As for my classes... some has started while some havent. The ones that has started was all the tough classes. MSL, World Lit, Editing and Desktop (that seems to be bulk of my classes for the semester. Yikes!) One incident that I shall never forget is my war with the lecturer and the Communications department just so that I can stay in the Desktop computing class.

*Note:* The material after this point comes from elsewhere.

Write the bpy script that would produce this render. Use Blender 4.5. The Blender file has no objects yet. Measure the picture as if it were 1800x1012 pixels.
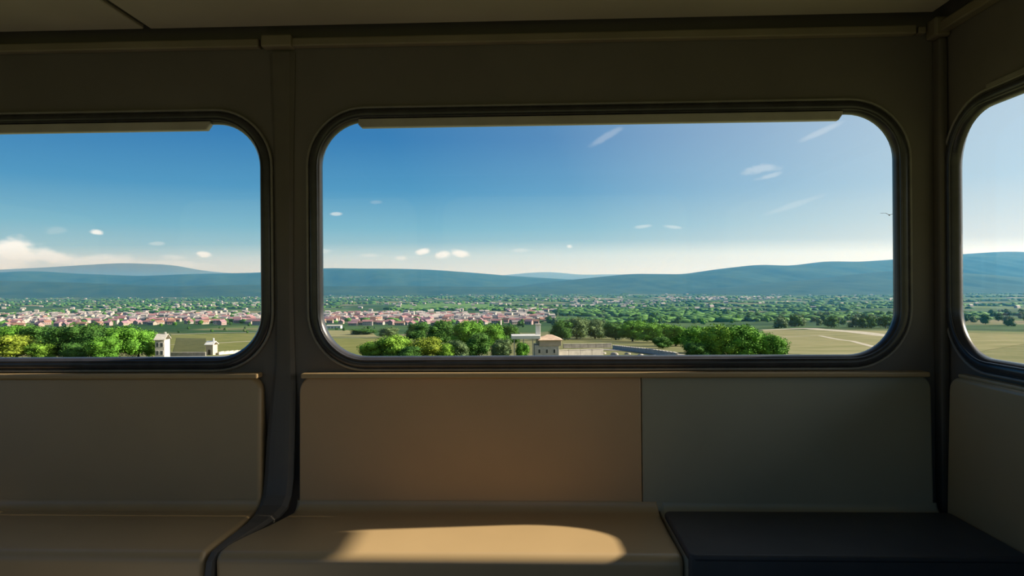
import bpy, bmesh, math, random
import numpy as np
from mathutils import Vector, Matrix

random.seed(7)
rng = np.random.default_rng(7)
S = bpy.context.scene
COL = S.collection
R = math.radians

# ------------------------------------------------------------------ camera
CAM = Vector((0.0, 0.0, 1.22))
FPX = 1150.0
YAW, ROLL = R(2.0), R(0.42)
cd = bpy.data.cameras.new('camera')
cd.sensor_width = 36.0
cd.lens = 36.0 * FPX / 1800.0
cd.shift_y = -6.0 / 1800.0
cd.clip_start = 0.05
cd.clip_end = 60000
cam = bpy.data.objects.new('camera', cd)
COL.objects.link(cam)
_f = Vector((-math.sin(YAW), math.cos(YAW), 0))
_r0 = Vector((math.cos(YAW), math.sin(YAW), 0))
_u0 = Vector((0, 0, 1))
_r = _r0 * math.cos(ROLL) - _u0 * math.sin(ROLL)
_u = _r0 * math.sin(ROLL) + _u0 * math.cos(ROLL)
m = Matrix((_r, _u, -_f)).transposed().to_4x4()
m.translation = CAM
cam.matrix_world = m
S.camera = cam

# ------------------------------------------------------------------ view, sun, sky
S.view_settings.view_transform = 'Standard'
S.view_settings.look = 'None'
S.view_settings.exposure = 0.0
S.view_settings.gamma = 1.0
S.view_settings.use_curve_mapping = False
S.cycles.max_bounces = 10
S.cycles.diffuse_bounces = 5
S.cycles.transparent_max_bounces = 24
S.cycles.volume_bounces = 0
S.cycles.caustics_reflective = False
S.cycles.caustics_refractive = False
S.cycles.sample_clamp_indirect = 4.0

SUN_SLOPE = 0.10          # sideways drift of the beam, per metre along the car
SUN_TAN = 0.45           # rise per metre along the car
SUN_DIR = Vector((1.0, SUN_SLOPE, SUN_TAN)).normalized()
sl = bpy.data.lights.new('sun', 'SUN')
sl.energy = 11.0
sl.color = (1.0, 0.86, 0.66)
sl.angle = R(0.6)
sun = bpy.data.objects.new('sun', sl)
COL.objects.link(sun)
sun.rotation_euler = SUN_DIR.to_track_quat('Z', 'Y').to_euler()
sun.location = (40, 10, 30)

SKY_GAIN = 1.0


class NT:
    """small helper around a node tree"""
    def __init__(self, tree):
        self.t = tree
        self.n = tree.nodes
        self.l = tree.links

    def node(self, kind, **kw):
        nd = self.n.new(kind)
        for k, v in kw.items():
            setattr(nd, k, v)
        return nd

    def put(self, sock, v):
        if isinstance(v, bpy.types.NodeSocket):
            self.l.new(v, sock)
        elif v is not None:
            if sock.type == 'RGBA' and len(v) == 3:
                v = (*v, 1)
            sock.default_value = v

    def math(self, op, a, b=None, c=None, clamp=False):
        nd = self.node('ShaderNodeMath', operation=op, use_clamp=clamp)
        for i, v in enumerate((a, b, c)):
            if v is not None:
                self.put(nd.inputs[i], v)
        return nd.outputs[0]

    def mix(self, fac, a, b, blend='MIX'):
        nd = self.node('ShaderNodeMix', data_type='RGBA', blend_type=blend)
        self.put(nd.inputs[0], fac)
        self.put(nd.inputs[6], a)
        self.put(nd.inputs[7], b)
        return nd.outputs[2]

    def ramp(self, fac, stops, interp='LINEAR'):
        nd = self.node('ShaderNodeValToRGB')
        cr = nd.color_ramp
        cr.interpolation = interp
        while len(cr.elements) < len(stops):
            cr.elements.new(0.5)
        for e, (p, c) in zip(cr.elements, stops):
            e.position = p
            e.color = (*c, 1)
        self.put(nd.inputs[0], fac)
        return nd.outputs[0]

    def noise(self, vec, scale, detail=3, rough=0.55, dist=0.0):
        nd = self.node('ShaderNodeTexNoise')
        if vec is not None:
            self.put(nd.inputs['Vector'], vec)
        nd.inputs['Scale'].default_value = scale
        nd.inputs['Detail'].default_value = detail
        nd.inputs['Roughness'].default_value = rough
        nd.inputs['Distortion'].default_value = dist
        return nd.outputs['Fac']

    def smooth(self, v, a, b, lo=0.0, hi=1.0):
        nd = self.node('ShaderNodeMapRange', interpolation_type='SMOOTHSTEP')
        self.put(nd.inputs[0], v)
        nd.inputs[1].default_value = a
        nd.inputs[2].default_value = b
        nd.inputs[3].default_value = lo
        nd.inputs[4].default_value = hi
        return nd.outputs[0]


def px_dir(px, py):
    return _f + _r * ((px - 900) / FPX) + _u * ((500 - py) / FPX)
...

One thing that I do not understand is that did the department opened a class that only wanted 25 student max, for 50 openeing when they knew way earlier that there was only computers that can support 14 students. So now they have over students in the class so they automatically decided to delete the names of students that they think shouldn't take the class. That was so unfair. Now that was the decision of the department but the lecturer was a different matter altogether. A lot of students were determined to stay in the class so to discouraged students she actually threatened us to drop the class. She even ensured us that 80% of the class would get a 'C'. An who does she want to stay in that class? Boys! So 'GATAL'! Even for rescheduling the class she refuses to shift the class to 8am just because she says guys 'susah nak bangun'! The majority of the class are girls and all of the girls and even the boys can make it to the 8am session but no... she has to follow the boys. What is this lecturer up to? You want a class full of boys then you could always teach an all boys high school. I'm just glad that after all the hassle my name was mantained in the class list. So now I have to prepare myself to be taught under alecturer who is biased and determined to make as many of her student's lives as miserable as possible. I actually wondered is all my effort to stay in that class worth it? I hope so. Kaled suggested I write a novel about my experiences in that class after I graduate and call it 'The Survivor'. Come to think about it... it may be a good idea. I'll publish the book, dedicate it to her and send her one complimentary copy with my signature on it. Hahaha! I wonder what she'll say about that. I'll defnitely post more stuff about her and the class in the future.

So for this semester some classes would definitely be a challenge for me to score. I guess I'll just have to buck up and double my effort. Wish me luck!!